What you say is true. I was thinking of advantages in terms of the university context. Since we graduate students spend our days in windowless offices having high levels of melanin is of little use. I do not view college sports as having anything to do with actual college life so being a good athlete is also of no relevance here.

Miss S. said...

Touche. Thanks for the clarification :-) !

Isaac said...

I have windows.
They face a courtyard.

But honestly, Benzi, a person can be directly aware of an external condition (black) or an obvious bahioral/cultural condition ("gay" vs. homosexual - "gay" is an actual culture, the other is not), but expecting sensitivity to actions that are manifestly NORMAL in a certain set of circumstances, and where the teacher has no applicable KNOWLEDGE of the condition, is a bit much.

It isn't a matter of political clout, it's a matter of both the uncommonality of your condition and public ignorance.
Consider:
Under normal conditions and in conversation, you appear to conform to the 'normal' of a neurotypical (great term). Under conditions of stress, both your mode of action and the fight-flight response of the recipient precipitates a perceived physically threatening state. To equate this with intimacy threat and unexpressed threat is [sorry to say] folly.

Conversely, I feel there is a need for inverse tolerance as well. "Gay Pride Parades" are often little more then disturbing, hedonistic, homoerotic displays. This is NOT an expression of the self but a forcing of their display upon others - this is a directly confrontational act. That is purely offensive on the level of the "black" stereotype you mentioned threatening to "bust a cap" or somesuch.

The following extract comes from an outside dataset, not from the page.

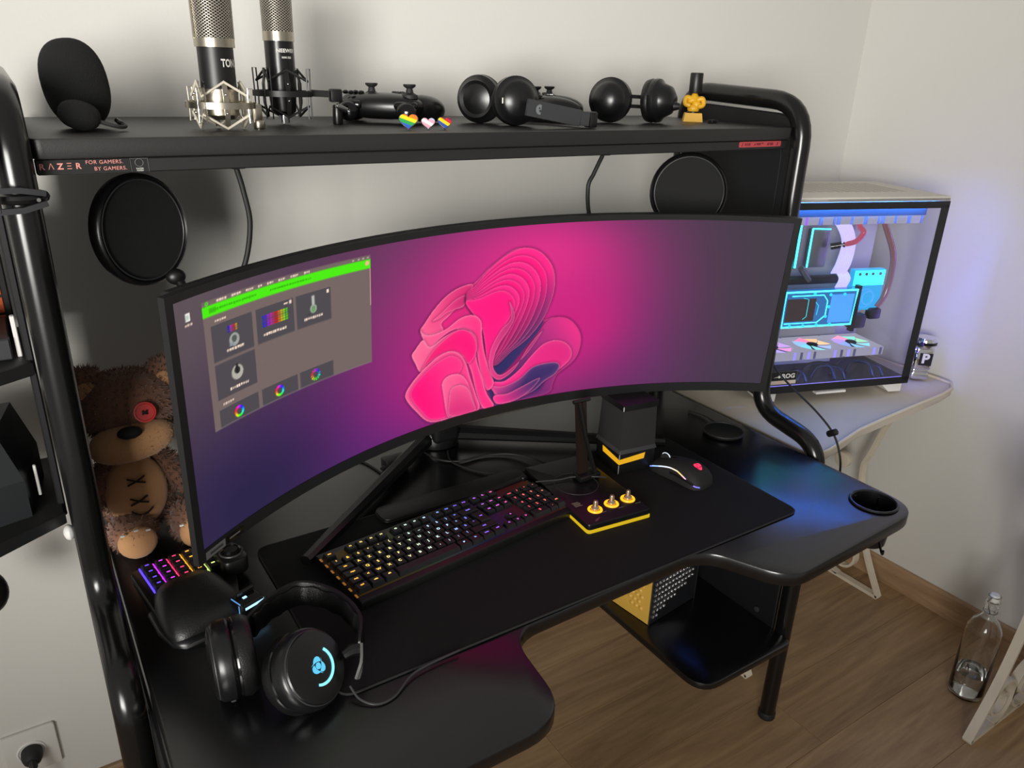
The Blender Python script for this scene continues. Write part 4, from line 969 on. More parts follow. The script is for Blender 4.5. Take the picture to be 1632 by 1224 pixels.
b = B(); b.tube(catmull([(0.086, 1.219, 0.829), (0.096, 1.2175, 0.822), (0.108, 1.2175, 0.822), (0.118, 1.220, 0.829)], 4), 0.0016, 6)
b.obj('belly_stitch', m_thr, bear, True)
for lx, ly, rx_, s_ in ((0.083, 1.235, 0.037, 11), (0.168, 1.222, 0.030, 12)):
    b = B(); b.ell((lx, ly, 0.788), (rx_, 0.048, 0.036), nu=20, nv=12); b.fur(900, 0.008, seed=s_); lg = b.obj('leg', m_fur, bear, True, 60)
    B().ell((lx+0.002, ly-0.040, 0.786), (rx_*0.80, 0.0125, 0.0265), RX(-0.25), nu=20, nv=10).obj('sole', m_tan, lg)
    for cx_ in (-0.018, 0.002, 0.019): B().box((lx+cx_, ly-0.048, 0.808+0.004*(cx_ == 0.002)), (0.007, 0.004, 0.003), 0.001, 1).obj('claw_stitch', m_white, lg)
for lx, rt, s_ in ((0.160, -0.5, 13), (0.050, 0.5, 14)):
    b = B(); b.ell((lx, 1.262, 0.868), (0.020, 0.024, 0.055), RY(rt), nu=16, nv=12); b.fur(900, 0.009, seed=s_); b.obj('arm', m_fur, bear, True, 60)

# ================================================================== on the raised shelf
ZS = 1.4152
def meshgrille(name):
    m = bpy.data.materials.new(name); m.use_nodes = True; nt = m.node_tree; N = nt.nodes; L = nt.links; p = N['Principled BSDF']
    tc = N.new('ShaderNodeTexCoord'); sp_ = N.new('ShaderNodeSeparateXYZ'); L.new(tc.outputs['Object'], sp_.inputs[0])
    at2 = N.new('ShaderNodeMath'); at2.operation = 'ARCTAN2'; L.new(sp_.outputs[1], at2.inputs[0]); L.new(sp_.outputs[0], at2.inputs[1])
    outs = []
    for sgn in (1, -1):
        a = N.new('ShaderNodeMath'); a.operation = 'MULTIPLY'; a.inputs[1].default_value = 26.0*sgn; L.new(at2.outputs[0], a.inputs[0])
        bz = N.new('ShaderNodeMath'); bz.operation = 'MULTIPLY_ADD'; bz.inputs[1].default_value = 1700.0; L.new(sp_.outputs[2], bz.inputs[0]); L.new(a.outputs[0], bz.inputs[2])
        s = N.new('ShaderNodeMath'); s.operation = 'SINE'; L.new(bz.outputs[0], s.inputs[0]); outs.append(s)
    mx = N.new('ShaderNodeMath'); mx.operation = 'MAXIMUM'; L.new(outs[0].outputs[0], mx.inputs[0]); L.new(outs[1].outputs[0], mx.inputs[1])
    rp = N.new('ShaderNodeValToRGB'); rp.color_ramp.elements[0].position = 0.25; rp.color_ramp.elements[1].position = 0.75
    rp.color_ramp.elements[0].color = (0.03, 0.028, 0.025, 1); rp.color_ramp.elements[1].color = (0.62, 0.57, 0.49, 1)
    L.new(mx.outputs[0], rp.inputs[0]); L.new(rp.outputs[0], p.inputs['Base Color']); p.inputs['Metallic'].default_value = 0.85; p.inputs['Roughness'].default_value = 0.38
    bp = N.new('ShaderNodeBump'); bp.inputs['Strength'].default_value = 0.6; bp.inputs['Distance'].default_value = 0.001; L.new(mx.outputs[0], bp.inputs['Height']); L.new(bp.outputs[0], p.inputs['Normal'])
    return m
m_mesh = meshgrille('microphone_mesh')
def zigzag(b, r0, z0, r1, z1, k, r, ph=-PI/2):
    pts = []
    for i in range(2*k):
        a = ph+PI*i/k; q = (r0, z0) if i % 2 == 0 else (r1, z1); pts.append((q[0]*math.cos(a), q[0]*math.sin(a), q[1]))
    return b.tube(pts, r, 6, closed=True)
# silver studio microphone
mc = thing('studio_microphone', 'studio microphone with silver foot and mesh in a silver shock mount', 'microphone', (0.280, 1.172, ZS))
B().lathe([(0, 0.014), (0.018, 0.014), (0.0235, 0.020), (0.0245, 0.053), (0.0245, 0.0535), (0, 0.0535)], 32).obj('nickel_base', m_silver, mc)
bd_ = B().lathe([(0, 0.053), (0.0235, 0.053), (0.0235, 0.107), (0, 0.107)], 32).obj('barrel', m_blk, mc)
B().lathe([(0, 0.106), (0.0262, 0.106), (0.0262, 0.117), (0, 0.117)], 32).obj('collar', m_silver, mc)
gr_ = B().lathe([(0.0243, 0.117), (0.0247, 0.170), (0.0240, 0.196), (0.021, 0.203), (0, 0.205)], 32).obj('mesh_head', m_mesh, mc)
for a in (PI*0.98, -PI*0.02): B().tube([(0.0255*math.cos(a), 0.0255*math.sin(a), 0.116), (0.0258*math.cos(a), 0.0258*math.sin(a), 0.196)], 1.0, 4, flat=(0.003, 0.001), up=(math.cos(a+PI/2), math.sin(a+PI/2), 0)).obj('mesh_rib', m_silver, gr_)
a0 = math.radians(44)
text('lettering', 'TONOR', 0.0135, m_wlab, bd_, T(0, 0, 0.086) @ RZ(a0) @ T(0, -0.0237, 0) @ FRONT, bend=0.0237, bold=0.0004, sx=0.72)
def shock(root, mat, r, zc, dz, R, hook):
    B().tube([(R*math.cos(2*PI*i/40), R*math.sin(2*PI*i/40), zc) for i in range(40)], 1.0, 4, closed=True, flat=(0.0042, 0.0014), up=(0, 0, 1)).obj('outer_ring', mat, root)
    for i in range(4):
        a = -PI/2+i*PI/2; c, s = math.cos(a), math.sin(a)
        h = B().tube([(r*c*1.05, r*s*1.05, zc-dz), (r*c*1.25, r*s*1.25, zc-dz*0.4), (r*c*1.25, r*s*1.25, zc+dz*0.4), (r*c*1.05, r*s*1.05, zc+dz)], 1.0, 4, flat=(0.0034, 0.0012), up=(-s, c, 0)).obj('inner_clip', mat, root)
        for zz in (-0.010, 0.014): B().ell((r*c*1.30, r*s*1.30, zc+zz), (0.0017, 0.0017, 0.0017), nu=8, nv=6).obj('rivet', m_steel, h)
        a += PI/4; c, s = math.cos(a), math.sin(a); t_ = (-s, c)
        w = 0.0055
        for up_ in (1, -1):
            p = [(R*c-t_[0]*w, R*s-t_[1]*w, zc), (R*c*1.02-t_[0]*w, R*s*1.02-t_[1]*w, zc+up_*hook), (R*c*1.02+t_[0]*w, R*s*1.02+t_[1]*w, zc+up_*hook), (R*c+t_[0]*w, R*s+t_[1]*w, zc)]
            B().tube(p, 0.0011, 6).obj('hook', mat, root)
    for up_ in (1, -1):
        zigzag(B(), r*1.12, zc+up_*dz, R*0.98, zc+up_*hook*0.5, 4, 0.0019).obj('elastic_band', M('elastic_'+mat.name, 'c9c1b0' if mat is m_silver else '141414', 0.6), root)
shock(mc, m_silver, 0.026, 0.033, 0.030, 0.045, 0.022)
b = B(); b.box((0.052, 0.012, 0.022), (0.014, 0.014, 0.024), 0.004, 2); b.cyl((0.054, 0.012, 0.0), (0.054, 0.012, 0.012), 0.0085, n=18, bev=0.002); b.obj('swivel', m_silver, mc)
# black studio microphone
m2 = thing('studio_microphone', 'studio microphone with slim black body in a black shock mount', 'microphone', (0.398, 1.268, ZS))
bd_ = B().lathe([(0, 0.014), (0.013, 0.014), (0.019, 0.020), (0.0205, 0.040), (0.0218, 0.050), (0.0218, 0.120), (0, 0.120)], 32).obj('barrel', m_blks, m2)
B().lathe([(0, 0.002), (0.008, 0.002), (0.008, 0.015), (0, 0.015)], 20).obj('plug', m_chrome, m2)
B().lathe([(0, 0.120), (0.0232, 0.120), (0.0232, 0.133), (0, 0.133)], 32).obj('collar', m_silver, m2)
B().lathe([(0.0228, 0.133), (0.0232, 0.180), (0.0222, 0.200), (0.018, 0.206), (0, 0.207)], 32).obj('mesh_head', m_mesh, m2)
text('lettering', 'NEEWER', 0.0072, m_wlab, bd_, T(0, 0, 0.1065) @ RZ(math.radians(10)) @ T(0, -0.0220, 0) @ FRONT, bend=0.022, bold=0.0002, sx=1.1)
text('lettering', 'NW-700', 0.0042, m_wlab, bd_, T(0, 0, 0.097) @ RZ(math.radians(10)) @ T(0, -0.0220, 0) @ FRONT, bend=0.022, bold=0.0001)
shock(m2, m_blk, 0.023, 0.046, 0.034, 0.044, 0.036)
b = B(); b.tube([(0.042, -0.006, 0.047), (0.070, -0.010, 0.046)], 1.0, 4, flat=(0.005, 0.004), up=(0, 0, 1)); b.box((0.082, -0.010, 0.044), (0.020, 0.014, 0.020), 0.003, 2); b.obj('mount_arm', m_blk, m2)
b = B(); b.cyl((0.084, -0.010, 0.0), (0.084, -0.010, 0.030), 0.0085, 0.0075, 16, 0.002); b.obj('stud', m_blks, m2)
B().cyl((0.078, -0.022, 0.030), (0.096, -0.022, 0.022), 0.004, n=12, bev=0.001).obj('clamp_screw', m_steel, m2)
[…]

You do NOT force people to communicate within your realm - you set up a means of intermediation OUTSIDE it when typical means fail. Your writing of the email is a fantastic example.
Perhaps recognizing potentially perceived 'adversarial' conditions and choosing to WRITE rather than TALK would be an appropriate amount of reverse sensitivity.

Izgad said...

Isaac

There is such a thing as black culture.
The fact that the teacher lacked "applicable KNOWLEDGE" is her fault. Particularly if we are going to be playing by liberal multicultural rules. Autism affects one out of 150 people. It would seem that this number would rise when dealing with a college campus population. So it is a force to be considered.
While my Asperger side may become more obvious when dealing with stressful situations it comes out in other situations as well. You have known me for several years did you ever think that I was just a "normal" guy? Even by YCDS standards. :)
I agree with you about Gay Pride parades. There is a line between asking for tolerance and blackmailing society. Reasonable people may disagree where to draw the line. I draw the line more to the side of the general society but I do believe that both blacks and gays have some legitimate claims.
I have never tried to force people to communicate on my terms. Tolerance is a dialogue.